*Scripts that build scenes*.
^^^^^^^^
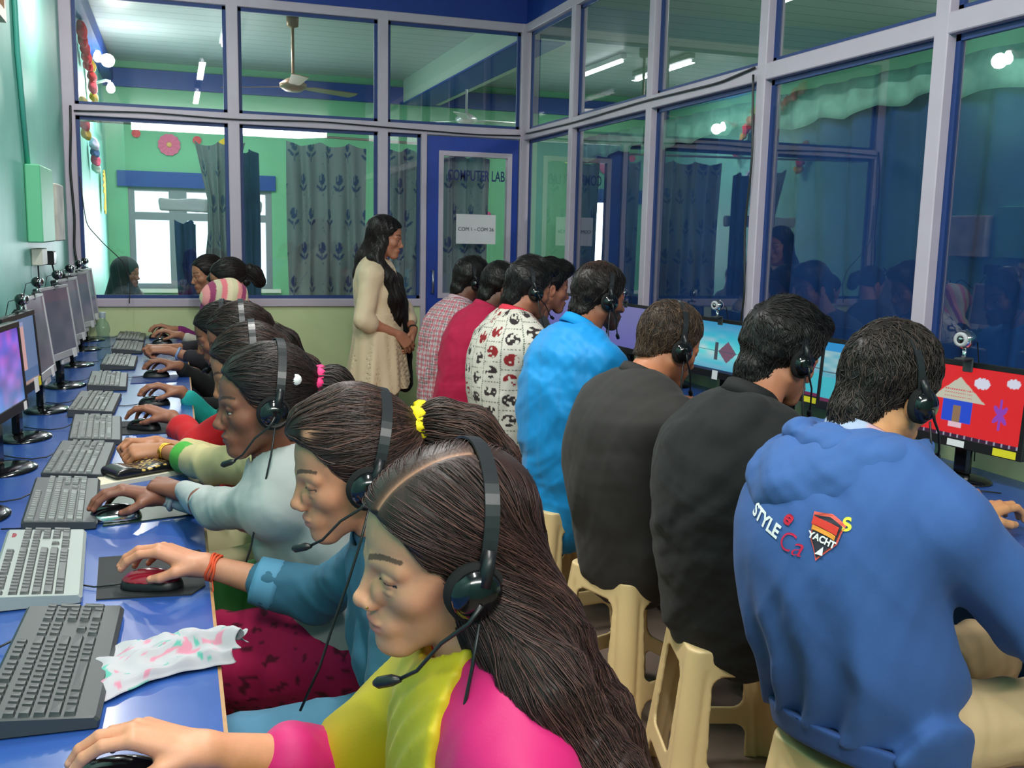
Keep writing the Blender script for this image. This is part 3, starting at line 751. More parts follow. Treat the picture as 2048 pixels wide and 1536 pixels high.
# ---------------------------------------------------------------- things on the left desk
def slab(name, pts, z0, z1, m, label, cat):
    o = MB().prism(pts, z0, z1).build(name, m); return tag(o, label, cat)
M['padk'] = mat('black_pad', (34, 35, 38), rough=.7, noise=.1); M['padg'] = mat('green_pad', (26, 52, 40), rough=.35, noise=.5, nscale=14); M['padb'] = mat('dark_blue_pad', (28, 52, 118), rough=.6)
slab('mouse_pad', [(.478, 2.235), (.49, 1.975), (.665, 1.955), (.692, 2.0), (.688, 2.235)], ZD, ZD+.003, M['padk'], 'black mouse pad under the red mouse', 'mouse pad')
slab('mouse_pad', [(.47, 2.48), (.675, 2.53), (.685, 2.77), (.475, 2.76)], ZD, ZD+.003, M['padg'], 'dark green patterned mouse pad under the clear-topped mouse', 'mouse pad')
slab('mouse_pad', [(.45, 3.60), (.66, 3.60), (.66, 3.82), (.45, 3.85)], ZD, ZD+.003, M['padk'], 'small black mouse pad near the red sleeve', 'mouse pad')
slab('mouse_pad', [(.44, 4.80), (.64, 4.84), (.66, 5.06), (.44, 5.04)], ZD, ZD+.003, M['padb'], 'dark blue mouse pad near the black sleeve', 'mouse pad')
nb = slab('notebook', [(.44, 2.85), (.66, 2.98), (.62, 3.13), (.42, 3.0)], ZD, ZD+.012, mat('cream_paper', (225, 215, 190), rough=.8), 'closed cream-edged notebook lying under the black pouch', 'notebook')
def pouch():
    s = SDF(); T = frame((.555, 2.985, ZD+.026), nrm((.2, .115, 0)), (0, 0, 1))
    s.box(T[:3, 3], (.115, .05, .012), .011, T, 0); v, q = s.mesh(.003)
    loc = (v-T[:3, 3])@T[:3, :3]; v[:, 2] += .004*np.sin(loc[:, 0]*60)*(loc[:, 2] > 0)
    pz = np.sin(loc[:, 0]*150+3*np.sin(loc[:, 1]*160))*np.sin(loc[:, 1]*190+2*np.sin(loc[:, 0]*120)); g = (pz > .45) & (np.abs(loc[:, 0]-.02) < .07) & (loc[:, 2] > .004)
    c = np.where(g[:, None], lin((214, 176, 96)), lin((28, 26, 28)))
    o = mkobj('patterned_pouch', v, q, c, mat('pouch_fabric', attr=True, rough=.25), None); tag(o, 'shiny black pouch with a gold swirl pattern on the notebook', 'pouch')
pouch()
def handkerchief():
    nu, nv = 90, 44; U, W = np.meshgrid(np.linspace(0, 1, nu), np.linspace(0, 1, nv), indexing='ij')
    cx = .505+.235*U; cy = 1.60+.085*np.sin(U*2.1)-.03*U; wd = .075*(1-U)**.6+.036
    ty = (W-.5)*2
    x = cx+.012*ty; y = cy+ty*wd
    h = .005+.022*(1-np.abs(np.sin(W*9+U*3.5+1.2*np.sin(U*5))))*(.3+.7*U)*(1-np.abs(ty)**4)+.018*np.exp(-(ty/.5)**2)*U**.7+.006*np.sin(U*31+W*9)*.5+.004
    h *= np.clip((1.02-np.abs(ty))*6, .25, 1)
    P = np.stack([x+.006*np.sin(W*23+U*9), y, ZD+.004+np.abs(h)], -1)
    loc = np.stack([U.ravel()*.24, W.ravel()*.24, 0*U.ravel()], 1)
    n1 = vnoise(loc, 66, 4); n2 = vnoise(loc, 66, 11)
    c = np.tile(lin((190, 186, 192)), (len(loc), 1)); c[n1 > .80] = lin((214, 140, 162)); c[n2 > .84] = lin((100, 180, 165))
    up = MB(); up.grid(P, c); o = up.build('handkerchief', mat('hanky_cloth', attr=True, rough=.85))
    md = o.modifiers.new('s', 'SOLIDIFY'); md.thickness = .0012; tag(o, 'crumpled white handkerchief with pink and green flowers on the blue desk', 'handkerchief')
handkerchief()
# ---------------------------------------------------------------- bottles
M['pet'] = glass_mat('clear_bottle_plastic', (.72, .82, .84), 1.45, 1.6)
def bottle(x, y, s, cap, label):
    root = empty('water_bottle', (x, y, ZD)); pr = [(0, .001), (.03, .0), (.034, .006), (.034, .05), (.032, .058), (.034, .066), (.034, .12), (.029, .135), (.034, .15), (.035, .165), (.03, .19), (.016, .212), (.0135, .222), (.0135, .232)]
    MB().lathe([(a*s, b*s) for a, b in pr], n=28).build('bottle_body', M['pet'], root)
    MB().lathe([(0.0155*s, .222*s), (.0155*s, .25*s), (.014*s, .252*s), (0, .252*s)], n=20).build('cap', mat('bottle_cap', cap, rough=.4), root)
    tag(root, label, 'bottle')
bottle(.272, 5.72, 1.02, (150, 165, 175), 'clear plastic water bottle standing on the left desk among monitors')
bottle(2.99, 5.55, 1.05, (90, 140, 120), 'greenish clear bottle standing on the right desk near the corner')
# ---------------------------------------------------------------- curtains
M['cloth_p'] = mat('printed_curtain', attr=True, rough=.85, sheen=.1)
def tulip(u, w):
    """u,w in metres -> colour"""
    c = np.tile(lin((150, 160, 160)), (len(u), 1)); P, Q = .17, .24
    row = np.floor(w/Q); uu = (u+(row % 2)*P/2) % P-P/2; ww = w % Q-Q/2
    bud = ((uu/.024)**2+((ww-.035)/.04)**2 < 1) & ~((np.abs(np.abs(uu)-.009) < .0022) & (ww > .03))
    stem = (np.abs(uu-.004*np.sin(ww*60)) < .0025) & (ww < 0) & (ww > -.08)
    leaf = (((np.abs(uu)-.022)/.02)**2+((ww+.045-np.abs(uu)*.9)/.013)**2 < 1)
    vine = np.abs(((u*.8+.05*np.sin(w*14)) % .17)-.085) < .0016
    c[vine] = lin((120, 130, 148)); c[stem] = lin((84, 98, 134)); c[bud | leaf] = lin((66, 80, 126)); return c
def curtain(name, x0, x1, z0, z1, y, nf, amp, label, group=None, pat=tulip, gather=None, axis='y', top=None, m=None, seed=0, slack=1.35):
    W_c = x1-x0; nu = max(40, int(W_c*170)); nv = max(60, int((z1-z0)*140)); U, W = np.meshgrid(np.linspace(0, 1, nu), np.linspace(0, 1, nv), indexing='ij')
    r = np.random.default_rng(seed); ph = r.uniform(0, 6)
    xx = x0+W_c*U+.01*np.sin(U*nf*2*PI*.7+ph+W*2); off = amp*np.sin(U*nf*2*PI+ph+.8*np.sin(W*3+ph))*(.55+.45*(1-W))+.3*amp*np.sin(U*nf*5.1+W*4)
    if gather: xx = gather(U, W, xx)
    zz = z0+(z1-z0)*W-.03*np.abs(np.sin(U*nf*PI*.5))*(W**8)
    P = np.stack([xx, y+off, zz], -1) if axis == 'y' else np.stack([y+off, xx, zz], -1)
    c = pat(U.ravel()*W_c*slack+seed*.37, (W.ravel())*(z1-z0)) if pat is not None else None
    mb = MB(); mb.grid(P, c); o = mb.build(name, m or M['cloth_p']); md = o.modifiers.new('s', 'SOLIDIFY'); md.thickness = .0015
    for k in range(max(3, int(nf*.6))):
        pass
    tag(o, label, 'curtain', group); return o
M['rod'] = mat('curtain_rod', (190, 180, 165), rough=.35, metal=.4)
o = MB().tube([(.05, 7.17, 2.125), (1.2, 7.17, 2.105), (2.38, 7.17, 2.085), (3.05, 7.17, 2.08)], .009, 10).build('curtain_rod', M['rod']); tag(o, 'thin pale curtain rod across the back of the glass partition', 'curtain rod')
CG = 'tulip print curtains on the back partition'
curtain('curtain', 1.41, 1.95, .93, 2.06, 7.17, 5, .03, 'grey tulip-print curtain hanging wide in the middle glass bay', CG, seed=1)
curtain('curtain', 2.12, 2.34, .93, 2.05, 7.17, 3, .025, 'narrow tulip-print curtain between the post and the blue door', CG, seed=2)
curtain('curtain', 2.45, 2.90, .75, 2.03, 7.2, 5, .025, 'grey tulip-print curtain behind the door glass', CG, seed=3)
def gth(U, W, xx): return .94+(xx-.94)*(.45+.55*np.abs(W-.62)/.4*(W > .62)+.3*(W < .4)*(.4-W)/.4)
curtain('curtain', .78, 1.13, 1.0, 2.03, 7.17, 4, .03, 'tulip-print curtain bunched and knotted in the left glass bay', CG, gather=gth, seed=4)
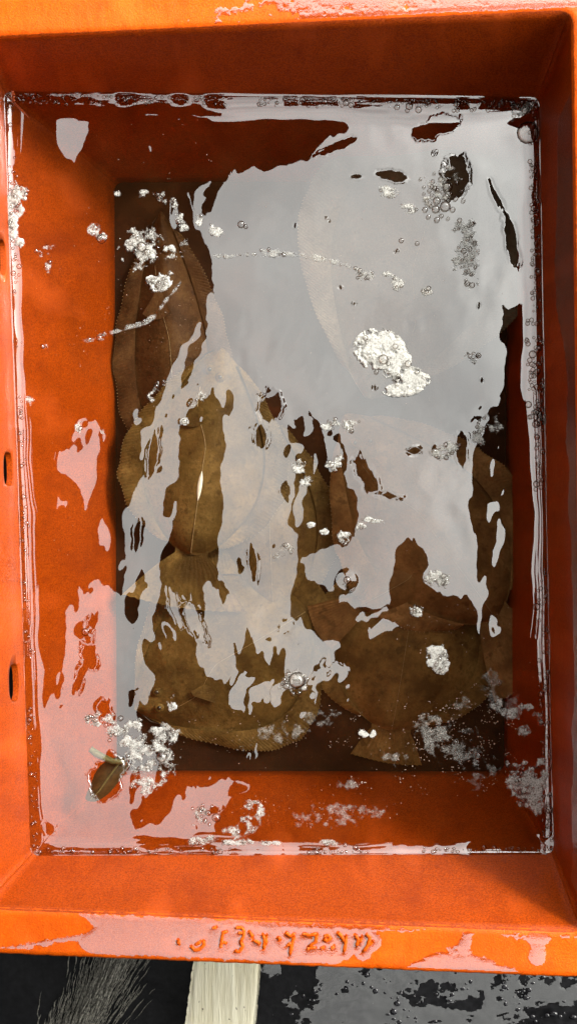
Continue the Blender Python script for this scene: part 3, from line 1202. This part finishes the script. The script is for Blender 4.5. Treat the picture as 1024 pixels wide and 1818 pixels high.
# ------------------------------------------------------------------ floating leaf
def build_leaf():
    z = -0.03
    root = empty('leaf', at(185, 1380, z))
    tag(root, 'small dark olive leaf with pale green stem by the foam at lower left', 'leaf')
    o0 = at(185, 1380, z)
    out = smooth_poly([(218, 1345), (228, 1362), (208, 1392), (190, 1412), (168, 1424), (152, 1418), (160, 1396), (172, 1368), (192, 1350)], 5)
    c = out.mean(0)
    vs, fs = [], []
    rings = 6
    for k in range(rings + 1):
        f = k / rings
        for p in out:
            q = at(*(c + (p - c) * f), z)
            vs.append((q.x - o0.x, q.y - o0.y, 0.006 * (1 - f * f) - 0.004 * abs((p[0] + p[1] - c[0] - c[1])) / 40 * f))
    n = len(out)
    for k in range(rings):
        for j in range(n):
            fs.append([k * n + j, k * n + (j + 1) % n, (k + 1) * n + (j + 1) % n, (k + 1) * n + j])
    lb = mesh_obj('blade', vs, fs, M_leaf, root)
    def tube(name, pts, r, mat, par):
        v, f = [], []
        P = [at(*p, z) - o0 for p in pts]
        for k, p in enumerate(P):
            d = (P[min(k + 1, len(P) - 1)] - P[max(k - 1, 0)]).normalized()
            nn = Vector((-d.y, d.x, 0))
            for j in range(6):
                t = 2 * math.pi * j / 6
                q = p + nn * math.cos(t) * r[k] + Vector((0, 0, math.sin(t) * r[k] + 0.006))
                v.append(q[:])
            if k:
                b = len(v) - 12
                for j in range(6):
                    f.append([b + j, b + (j + 1) % 6, b + 6 + (j + 1) % 6, b + 6 + j])
        mesh_obj(name, v, f, mat, par)
    tube('stem', [(162, 1328), (172, 1336), (186, 1343), (202, 1350), (222, 1352)], [0.0035, 0.0040, 0.0036, 0.0032, 0.0024], M_stem, root)
    tube('midrib', [(214, 1352), (196, 1376), (178, 1402), (162, 1418)], [0.001, 0.0009, 0.0007, 0.0004], M_stem, lb)


build_leaf()

# ------------------------------------------------------------------ foam
bubble_me = mesh_data('bubble', *DOME, M_bubble)


def add_bubble(px, py, r_px, parent=None, origin=Vector((0, 0, 0)), z=0.0):
    o = bpy.data.objects.new('bubble', bubble_me)
    p = at(px, py, z)
    o.location = p - origin
    o.scale = (r_px * S, r_px * S, r_px * S * 0.9)
    return link(o, parent)


def foam(label, blobs, n, rr=(1.0, 2.6), bubbles=(), hole=0.42, dome=0.004, nscale=11.0, seed=0, name='foam_patch', fade=0.6, solid=1.1):
    """blobs: (cx, cy, rx, ry, turn); n micro bubbles thrown over them, kept where a noise is dense"""
    r = np.random.default_rng(1000 + seed)
    hole = hole - 0.03
    pts, rad = [], []
    area = [b[2] * b[3] for b in blobs]
    tot = sum(area)
    for (cx, cy, rx, ry, turn), a in zip(blobs, area):
        m = max(3, int(0.55 * n * a / tot))
        got = 0
        tries = 0
        while got < m and tries < 40:
            tries += 1
            q = r.uniform(-1.15, 1.15, (m, 2))
            d = np.hypot(q[:, 0], q[:, 1])
            t = math.radians(turn)
            X = cx + q[:, 0] * rx * math.cos(t) - q[:, 1] * ry * math.sin(t)
            Y = cy + q[:, 0] * rx * math.sin(t) + q[:, 1] * ry * math.cos(t)
            nz = fnoise(X / nscale + seed * 7.3, Y / nscale, seed + 5)
            keep = nz > hole + fade * np.clip(d - 0.55, 0, 1)
            for k in np.where(keep)[0][:m - got]:
                rp = (rr[0] + (rr[1] - rr[0]) * r.random() ** 2.5) * 0.62
                pts.append((X[k], Y[k], dome * max(0, 1 - d[k] ** 2) * r.uniform(0.2, 1.0)))
                rad.append(rp)
                got += 1
    pts = np.array(pts)
    rad = np.array(rad)
    o0 = at(float(np.mean(pts[:, 0])), float(np.mean(pts[:, 1])), 0)
    C = np.stack([(pts[:, 0] - 512) * S - o0.x, (909 - pts[:, 1]) * S - o0.y, pts[:, 2] + 0.0008], -1)
    sel = r.random(len(C)) < 0.2
    V1, F1 = scatter_mesh(ICO1, C[sel], rad[sel] * S * 0.9)
    # a sprinkling of small clear bubbles
    cl = np.where(r.random(len(C)) < min(0.16, 34 / len(C)))[0]
    V3, F3 = scatter_mesh(DOME_S, C[cl] + np.array([0, 0, dome * 0.3]), S * (1.2 + 3.4 * r.random(len(cl)) ** 3))
    # the thin cellular sheet between the bubbles
    B = np.array([[b[0], b[1], max(b[2], b[3])] for b in blobs], float)
    xs = np.arange((B[:, 0] - B[:, 2]).min() - 4, (B[:, 0] + B[:, 2]).max() + 4, 1.25)
    ys = np.arange((B[:, 1] - B[:, 2]).min() - 4, (B[:, 1] + B[:, 2]).max() + 4, 1.25)
    GX, GY = np.meshgrid(xs, ys, indexing='ij')
    f = np.full(GX.shape, -1.0)
    for (cx, cy, rx, ry, turn) in blobs:
        t = math.radians(turn)
        u = ((GX - cx) * math.cos(t) + (GY - cy) * math.sin(t)) / rx
        v = (-(GX - cx) * math.sin(t) + (GY - cy) * math.cos(t)) / ry
        f = np.maximum(f, 1 - np.hypot(u, v))
    nz = fnoise(GX / nscale + seed * 7.3, GY / nscale, seed + 5)
    nz2 = fnoise(GX / 4.2, GY / 4.2, seed + 9, 2)
    g = nz + 0.22 * (nz2 - 0.5) - hole - fade * np.clip(0.42 - f, 0, 1)
    ZZ = 0.0007 + (dome * 0.45 + 0.0003) * np.sqrt(np.clip(g * 3, 0, 1)) + 0.0002 * nz2
    V2 = np.stack([(GX - 512) * S - o0.x, (909 - GY) * S - o0.y, ZZ], -1).reshape(-1, 3)
    F2 = grid_faces(len(xs), len(ys), True)
    F2 = F2[((g.ravel()[F2] > 0).sum(1) >= 3) & (f.ravel()[F2].min(1) > -0.15)]
    V = np.concatenate([V1, V2, V3])
    F = [tuple(q) for q in F1.tolist()] + [tuple(q) for q in (F2 + len(V1)).tolist()] + [tuple(q) for q in (F3 + len(V1) + len(V2)).tolist()]
    thick = np.concatenate([np.ones(len(V1)), np.clip(g.ravel() * 4.0, 0, 1) * solid, np.ones(len(V3))])
    me = mesh_data(name, V, F, [M_foam, M_foam_film, M_bubble], True, [0] * len(F1) + [1] * len(F2) + [2] * len(F3))
    ta = me.attributes.new('thick', 'FLOAT', 'POINT')
    ta.data.foreach_set('value', thick.astype(np.float32))
    o = link(bpy.data.objects.new(name, me))
    o.location = o0
    tag(o, label, 'foam', 'foam patches floating on the water')
    for (bx, by, br) in bubbles:
        add_bubble(bx, by, br, o, o0, 0.0012 + dome * 0.6)
        if br >= 8:
            FOAM_DIMPLES.append((bx, by, br * 2.2, 0.00025))
    return o


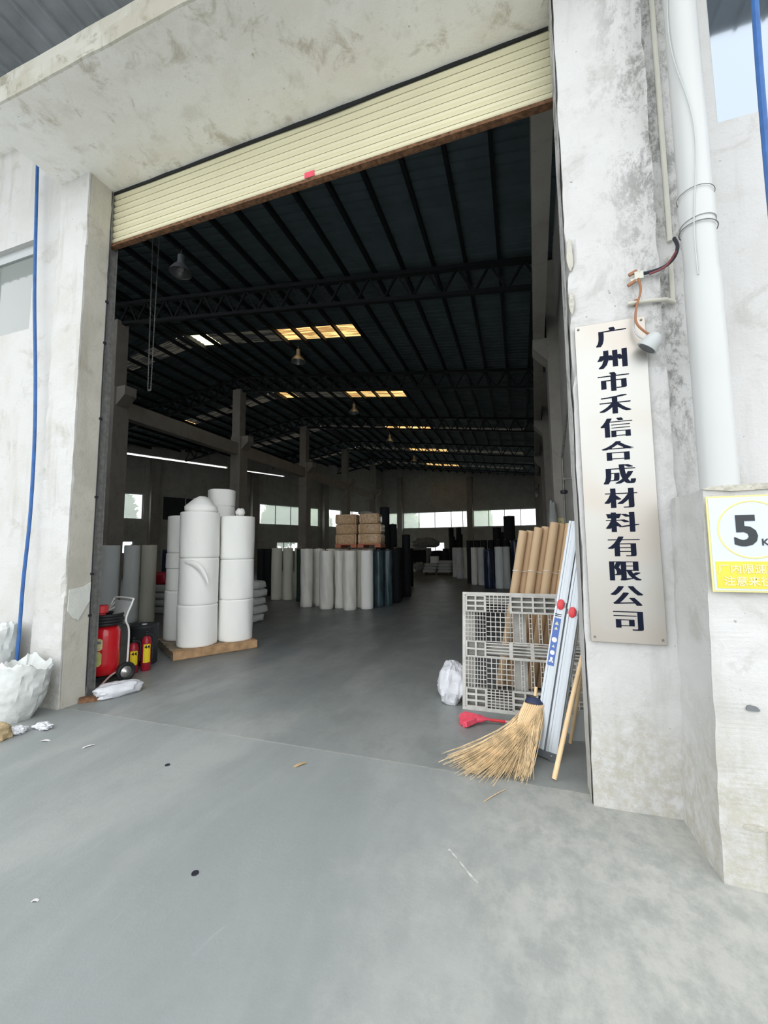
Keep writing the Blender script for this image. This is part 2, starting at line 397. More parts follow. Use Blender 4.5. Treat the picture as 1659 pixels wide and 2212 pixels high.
^^^^^^^^
*Brief*. Out of the material above, gather each line where "follow" appears.

*In response*.
Keep writing the Blender script for this image. This is part 3, starting at line 751. More parts follow. Treat the picture as 2048 pixels wide and 1536 pixels high.
Keep writing the Blender script for this image. This is part 2, starting at line 397. More parts follow. Use Blender 4.5. Treat the picture as 1659 pixels wide and 2212 pixels high.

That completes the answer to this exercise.